The Court agreed and held that federal judges may not intervene in state cases to protect the Sixth Amendment right to the effective assistance of counsel. It denied relief even when there is evidence that the condemned might be actually innocent.
Justice Clarence Thomas wrote in his majority opinion, “A federal habeas court may not conduct an evidentiary hearing or otherwise consider evidence beyond the state-court record based on the ineffective assistance of state postconviction counsel.” He argued that what he dubbed “serial relitigation of final convictions,” undermines the finality that “is essential to both the retributive and deterrent functions of criminal law.”
In addition, Thomas argued that allowing federal courts to overturn a state prisoner’s conviction and sentence was an “intru[sion] on state sovereignty … [that] overrides the State’s sovereign power to enforce societal norms through criminal law.”
As the Death Penalty Information Center explained, Thomas decided that “1990’s amendments to federal habeas corpus law permit state prisoners who were provided ineffective representation at trial and in post-conviction proceedings to argue that their counsel were ineffective.”
But those amendments “bar them from presenting evidence of their ineffectiveness that competent lawyers had discovered once the case had reached federal court.”
Along the way, Thomas made short work of prior precedents which had held that “ineffective assistance of state postconviction counsel may constitute ‘cause’ to forgive procedural default of a trial-ineffective-assistance claim.”
Justice Sonia Sotomayor dissented, joined by Justices Stephen Breyer and Elena Kagan. She called the Court’s decision “perverse” and “illogical.”
It makes no sense, Sotomayor said “to excuse a habeas petitioner’s counsel’s failure to raise a claim altogether because of ineffective assistance in postconviction proceedings … but to fault the same petitioner for that postconviction counsel’s failure to develop evidence in support of the trial-ineffectiveness claim.”
A statement issued by the Innocence Project following the Shinn ruling agreed with Sotomayor and noted that the Court “set aside the judgments of four federal judges—on both the federal district court and the federal court of appeals—that Barry Jones was represented by a trial attorney whose failure to investigate and challenge the prosecution evidence caused Mr. Jones to be wrongfully convicted.”
Shinn is not the first time that conservative Justices have elevated finality over justice even if doing so risks executing the innocent.
In 1993, Herrera v Collins, with then Chief Justice Rehnquist writing for another six-Justice majority, held that a death row inmate was not entitled to federal habeas corpus relief when his petition was based on a claim that new evidence proved his innocence but did not allege any other federal constitutional violation.
Rehnquist argued that entertaining actual innocence claims in federal habeas corpus proceedings should be avoided “because of the very disruptive effect that entertaining such claims would have on the need for finality in capital cases, and the enormous burden that having to retry cases based on often stale evidence would place on the States.”

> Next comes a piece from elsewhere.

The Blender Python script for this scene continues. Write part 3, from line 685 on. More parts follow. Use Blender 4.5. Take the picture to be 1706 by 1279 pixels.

Justice Antonin Scalia, joined by Justice Thomas, was still more blunt about actual innocence claims. As he put it, “There is no basis in text, tradition, or even in contemporary practice (if that were enough), for finding in the Constitution a right to demand judicial consideration of newly discovered evidence of innocence brought forward after conviction.”
The conservative, pro-death penalty Justices now have the votes to read the Constitution as Scalia did three decades ago and to construct procedural barriers that increase the risk of executing the innocent.
Their actions serve only to erode confidence in and support for capital punishment in this country. Americans have gotten the message about the conservative emphasis on finality and the risk of executing the innocent that follows from it.
A Pew Center survey conducted last year found that 78% of the respondents believe that there is a risk that an innocent person will be put to death.
Other research reports that “three-quarters of Americans believed that an innocent person had been executed for a crime they did not commit within the last five years and that this belief was associated with lower levels of support for capital punishment.”
In the end, even as Justice Thomas and his colleagues give priority to finality over justice in capital cases, the public seems to understand that, as Justice Harry Blackmun wrote in his Herrera dissent, ”The execution of a person who can show that he is innocent comes perilously close to simple murder.”